EMCAT Case Directory
  Category 3, E-M (Electro-Magnetic) Cases  
Rating: 5  


C-46 Encounters Objects / Magnetic Compasses "Went Wild"
Aug. 28, 1945
Nr. Iwo Jima, Japan

Keith Chester:
Aug. 28, 1945; nr. Iwo Jima, Japan
Daytime. As a member of the first troops into Japan, Sergeant Leonard Stringfield was packed in a C-46, number 304. On board was "special equipment" that he and nine others with the Fifth Air Force intelligence team were bringing with them. Their flight plan was depart le Shima, make a short stop at Iwo Jima, and then fly on to the Atsugi Air Field on the island of Honshu, Japan. They were flying at 10,000 feet, between the Japanese islands of le Shima and Iwo Jima, when their "C-46 suddenly developed trouble in the left engine." Suddenly, "the plane dipped," and the engine struggled to keep working. It "sputtered oil" and the C-46 began to lose altitude, dropping approximately 25-50 feet. It was at this moment that Stringfield saw something that completely caught him by surprise. Looking out his "starboard-side" window, he was "shocked to see three teardrop-shaped objects." Looking carefully, he determined that the "three unidentifiable blobs" were "about the size of a dime held at arm's length." They were "brilliant white, like burning magnesium." Flying in a "tight formation," the objects "were traveling in a straight line through drifts of clouds, seemingly parallel to the C-46 and equal to its speed." Stringfield became alarmed; they "seemed to be intelligently controlled." He was convinced they were not U.S. aircraft reflecting the sun. In fact, they were like no aircraft he had ever seen.
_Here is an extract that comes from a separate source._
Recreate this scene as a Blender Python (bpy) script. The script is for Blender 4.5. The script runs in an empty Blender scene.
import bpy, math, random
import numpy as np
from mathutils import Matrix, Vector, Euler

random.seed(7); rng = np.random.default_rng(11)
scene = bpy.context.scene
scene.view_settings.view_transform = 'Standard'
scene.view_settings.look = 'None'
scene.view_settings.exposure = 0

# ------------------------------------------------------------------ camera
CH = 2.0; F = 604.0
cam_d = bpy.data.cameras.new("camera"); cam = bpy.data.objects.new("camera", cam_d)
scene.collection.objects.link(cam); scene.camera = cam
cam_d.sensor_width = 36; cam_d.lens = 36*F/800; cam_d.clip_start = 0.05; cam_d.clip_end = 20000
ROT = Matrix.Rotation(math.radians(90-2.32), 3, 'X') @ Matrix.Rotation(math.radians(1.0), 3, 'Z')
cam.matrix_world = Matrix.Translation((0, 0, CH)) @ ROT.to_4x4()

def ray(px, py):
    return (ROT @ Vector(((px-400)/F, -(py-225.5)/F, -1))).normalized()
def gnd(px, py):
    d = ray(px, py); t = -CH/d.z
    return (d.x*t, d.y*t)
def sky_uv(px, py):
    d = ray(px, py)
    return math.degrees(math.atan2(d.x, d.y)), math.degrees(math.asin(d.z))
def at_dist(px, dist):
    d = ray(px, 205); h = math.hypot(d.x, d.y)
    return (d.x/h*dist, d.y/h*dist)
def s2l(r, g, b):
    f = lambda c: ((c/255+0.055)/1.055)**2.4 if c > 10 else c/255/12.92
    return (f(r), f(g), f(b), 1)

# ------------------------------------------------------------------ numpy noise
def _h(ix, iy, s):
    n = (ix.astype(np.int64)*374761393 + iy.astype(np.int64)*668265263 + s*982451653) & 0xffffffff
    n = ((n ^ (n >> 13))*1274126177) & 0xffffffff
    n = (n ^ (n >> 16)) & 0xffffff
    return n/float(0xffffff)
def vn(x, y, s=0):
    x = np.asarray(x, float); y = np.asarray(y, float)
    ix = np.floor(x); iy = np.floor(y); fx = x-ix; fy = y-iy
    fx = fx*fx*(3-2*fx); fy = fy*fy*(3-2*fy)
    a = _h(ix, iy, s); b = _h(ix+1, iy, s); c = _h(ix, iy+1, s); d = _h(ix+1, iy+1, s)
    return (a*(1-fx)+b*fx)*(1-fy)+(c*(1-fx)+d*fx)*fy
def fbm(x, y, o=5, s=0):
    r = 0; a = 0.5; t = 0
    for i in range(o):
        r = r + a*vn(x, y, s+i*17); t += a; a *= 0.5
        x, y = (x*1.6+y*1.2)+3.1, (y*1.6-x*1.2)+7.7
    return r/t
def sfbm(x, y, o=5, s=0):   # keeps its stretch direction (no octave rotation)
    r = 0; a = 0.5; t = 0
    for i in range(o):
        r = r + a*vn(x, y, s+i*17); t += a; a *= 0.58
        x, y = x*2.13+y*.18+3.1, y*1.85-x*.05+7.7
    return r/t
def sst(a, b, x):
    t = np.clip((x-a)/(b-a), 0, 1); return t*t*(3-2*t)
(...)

They were extremely advanced; Stringfield saw no wings or fuselage, and there was no outline of a solid object behind the mass of luminescence. Being familiar with the latest intelligence reports and summaries describing the shape and characteristics of Germany s jets and the Japanese Bakas, he was quite sure they were not enemy jets.....Much later, another source told him that the "magnetic-navigation instrument needles" in the cockpit "went wild."